Nel 1962 antesignano di questa concezione, ovvero del coinvolgimento dell’intera percezione sensoriale in un’esperienza di intrattenimento, fu Morton Helig, a tutti gli effetti il vero padre del concetto di realtà virtuale, con la costruzione di un ingombrante macchinario meccanico chiamato Sensorama.

L’aspetto ricorda quello di un cabinato da sala giochi: l’utilizzatore di Sensorama poteva prendere posto dinnanzi ad uno schermo in grado di mostrare immagini stereoscopiche, corredato di meccanismi per la diffusione di aromi e odori e di altoparlanti stereo, canalizzatori d’aria per simulare l’effetto del vento sul volto.
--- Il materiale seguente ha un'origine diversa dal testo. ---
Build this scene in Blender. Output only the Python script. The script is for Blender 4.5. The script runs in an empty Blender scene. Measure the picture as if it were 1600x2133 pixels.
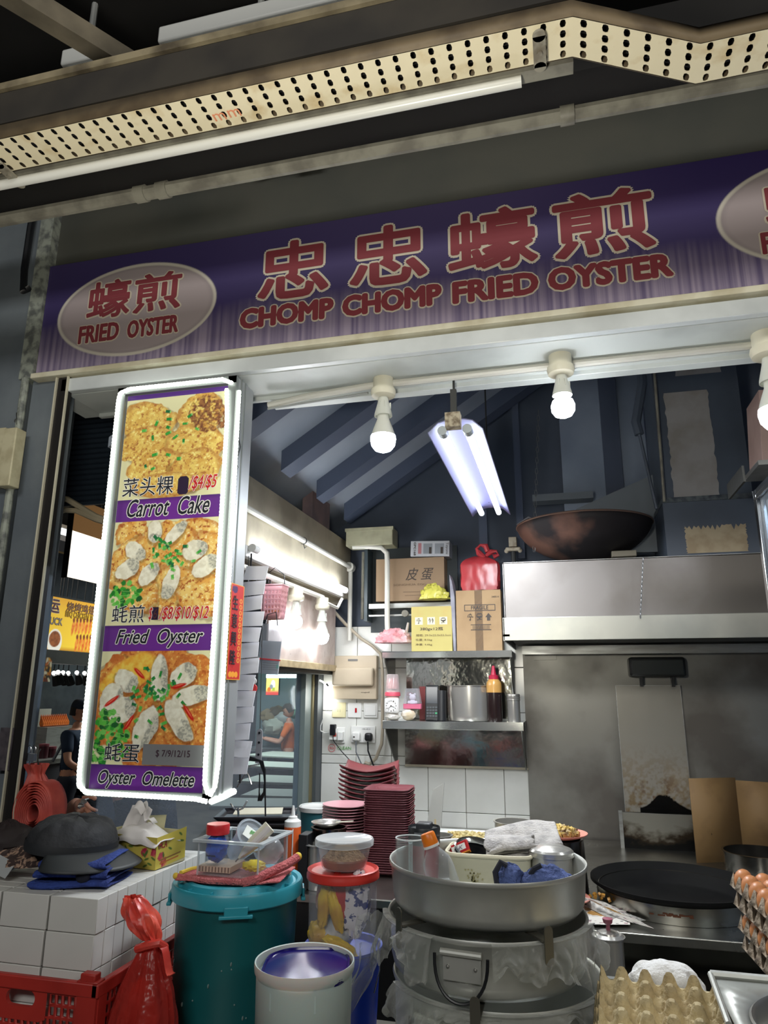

L’utente andava ad accomodarsi su un sedile dotato di contrappesi e leve per le sensazioni di ondeggiamento del corpo e appoggiava le mani su un manubrio per la restituzione delle sensazioni tattili.


Sensorama, di cui fu prodotto un solo prototipo per via dell’incapacità di trovare qualche finanziatore sufficientemente folle da a supportare Helig, dava la possibilità di fruire di cinque brevi spezzoni audio-tattilo-olfatto-visivi in grado di farne apprezzare le potenzialità.

Le tecnologie disponibili attualmente sono in grado, certo almeno sulla carta, di poter dare una nuova primavera al progetto Sensorama di Helig. Pensiamoci: le tecniche per la stereoscopia, pur considerabili ancora “acerbe” per molti versi, sono in grado di restituire una convincente percezione visiva della spazialità. I sistemi audio a molteplici canali riproducono una buona spazialità sonora. La realizzazione di guanti e calzature contenenti sia sensori di movimento, sia dispositivi per il feedback tattile non è nulla di impossibile. Magari poco più ingombrante, ma comunque fattibile, un sistema capace di simulare l’azione di forze sul corpo umano (forza centrifuga e forza di gravità, giusto per citare le prime che mi vengono in mente). Sicuramente niente di avveniristico un diffusore di odori, aromi, spruzzi e sbuffi d’aria, tant’è che qualcosa di simile viene già realizzato in alcuni parchi di divertimento a tema per la proiezione di spettacoli in 4D.  Lo stesso Avatar è stato proiettato in 4D in Corea.

E’ davvero così futuristico pensare ad un qualcosa che, basandosi su una adeguata commistione di tecnologie, possa essere  una completa fusione tra film e videogioco? Un’esperienza immersiva a tutto tondo, dove narrazione e interazione siano legate a doppia mandata, un’esperienza che ci ponga davanti a scelte e a conseguenti evoluzioni diverse (un po’ come le storie a bivi di Topolino). Dove magari tutti i sensi potranno concorrere in maniera concreta all’evoluzione della “storia interattiva”, cioè recuperando la loro funzione primaria di raccolta di informazioni e non più di semplice “mezzo” per la conquista dell’immersività.

Quanto si assottiglierà (e con che velocità) il confine tra reale e virtuale?